◆ Task instructions ◆
Determine the number of lines in the listing below where the string "parts" occurs; answer with the number alone.

══════════

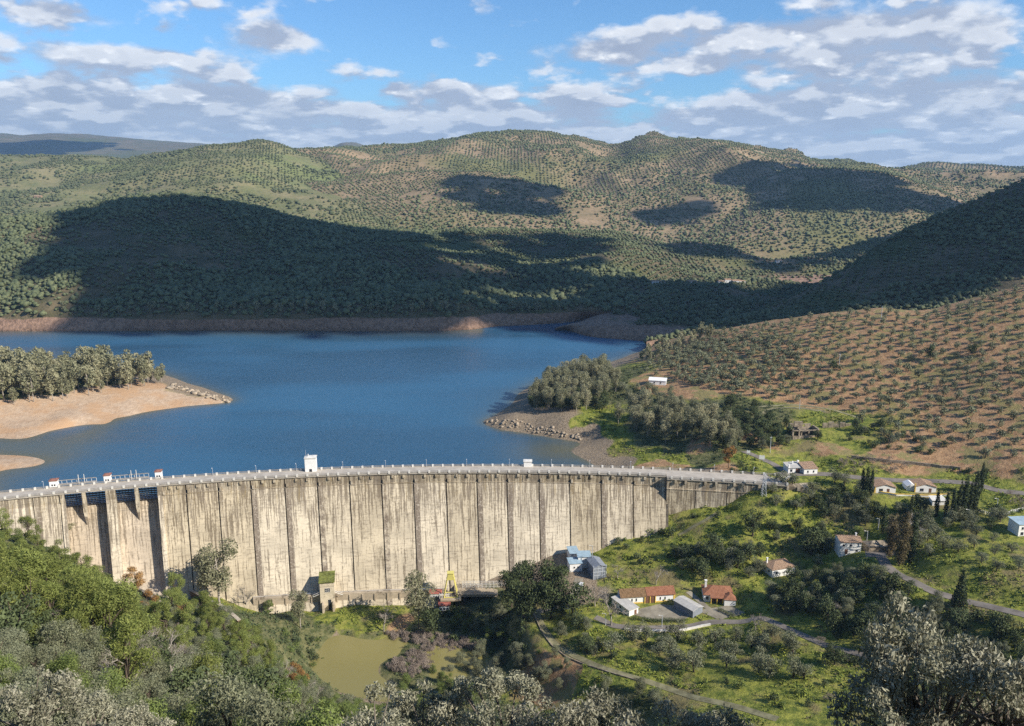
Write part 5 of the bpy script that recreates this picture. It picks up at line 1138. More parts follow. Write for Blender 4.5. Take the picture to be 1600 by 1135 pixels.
F_NEAR = foliage('near_oak_leaves', (0.08, 0.085, 0.045), (0.48, 0.45, 0.33), (0.26, 0.255, 0.17), rough=0.7, transl=0.15)
F_TWIG = foliage('fine_twigs', (0.17, 0.13, 0.10), (0.33, 0.27, 0.22), (0.26, 0.21, 0.17))
F_HAZ = foliage('grey_maquis', (0.05, 0.068, 0.030), (0.15, 0.16, 0.078))
def rblobs(n, R_, z0, z1, r0, r1, flat=0.8, top=1.15):
    out = []
    for i in range(n):
        t = (i + random.random()) / n; z = z0 + (z1 - z0) * t; w_ = R_ * math.sin(math.pi * (.18 + .68*t) ** top) if top else R_
        a = random.uniform(0, 6.283); r = w_ * math.sqrt(random.uniform(.05, 1)); rr = random.uniform(r0, r1)
        out.append((r*math.cos(a), r*math.sin(a), z, rr, rr, rr*flat))
    return out
PROTO = {}
def proto(kind, crown_fn, trunk_fn, fmat, tmat, parts=True):
    """kind -> list of (crown mesh, trunk mesh) or one joined mesh"""
    V, F_ = crown_fn(); mb = MB(); trunk_fn(mb)
    if parts:
        PROTO.setdefault(kind, []).append((mesh_np(kind + '_crown', V, F_, [fmat]), mb.mesh(kind + '_trunk', tmat, True)))
    else:
        # join: crown quads then trunk quads
        tf = [f for f in mb.f if len(f) == 4]; n0 = len(V); V2 = np.vstack([V, np.array(mb.v)]); F2 = np.vstack([F_, np.array(tf) + n0])
        PROTO.setdefault(kind, []).append((mesh_np(kind, V2, F2, [fmat, tmat], np.r_[np.zeros(len(F_)), np.ones(len(tf))]), None))
def mk(kind, n_var, bl_fn, nl, hl, hw, fmat, tmat, trunk, parts=True, **kw):
    for _ in range(n_var):
        bl = bl_fn(); proto(kind, lambda: make_crown(kind, bl, nl, hl, hw, fmat, **kw), lambda mb: trunk(mb, bl), fmat, tmat, parts)
T = lambda h, r, k=99: (lambda mb, bl: branch_set(mb, (0,0,-1.0), (random.uniform(-.3,.3), random.uniform(-.3,.3), h), r, bl[:k]))
random.seed(11)
mk('olive_small', 4, lambda: rblobs(8, 1.9, 1.3, 3.6, 1.0, 1.5, .85, 1.0), 230, .34, .19, F_OLIVE, M_BARK, T(2.0, .24, 3), parts=False)
mk('olive', 5, lambda: rblobs(11, 2.4, 1.6, 5.0, 1.0, 1.7), 1300, .20, .085, F_OLIVE, M_BARK, T(2.6, .30))
mk('dark_tree', 3, lambda: rblobs(12, 3.0, 2.2, 7.0, 1.3, 2.2), 1700, .24, .13, F_DARK, M_BARK, T(4.5, .35))
mk('big_dark_tree', 3, lambda: rblobs(26, 5.8, 4.0, 18.0, 2.0, 3.4), 8500, .30, .16, F_DARK, M_BARK, T(12, .6))
mk('bush', 4, lambda: rblobs(5, 1.1, .5, 1.5, .6, 1.0), 260, .20, .10, F_GREEN, M_BARK, T(.8, .07, 3), parts=False)
mk('dark_bush', 3, lambda: rblobs(6, 1.6, .6, 2.2, .8, 1.2), 320, .22, .12, F_DARK, M_BARK, T(1.0, .1, 3), parts=False)
mk('eucalyptus', 5, lambda: rblobs(17, 3.9, 5.5, 15.5, 1.3, 2.6, 1.0, 1.5), 3200, .34, .12, F_EUC, M_PALEBARK, T(13.5, .30), droop=0.9)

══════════

◆ Result below ◆
8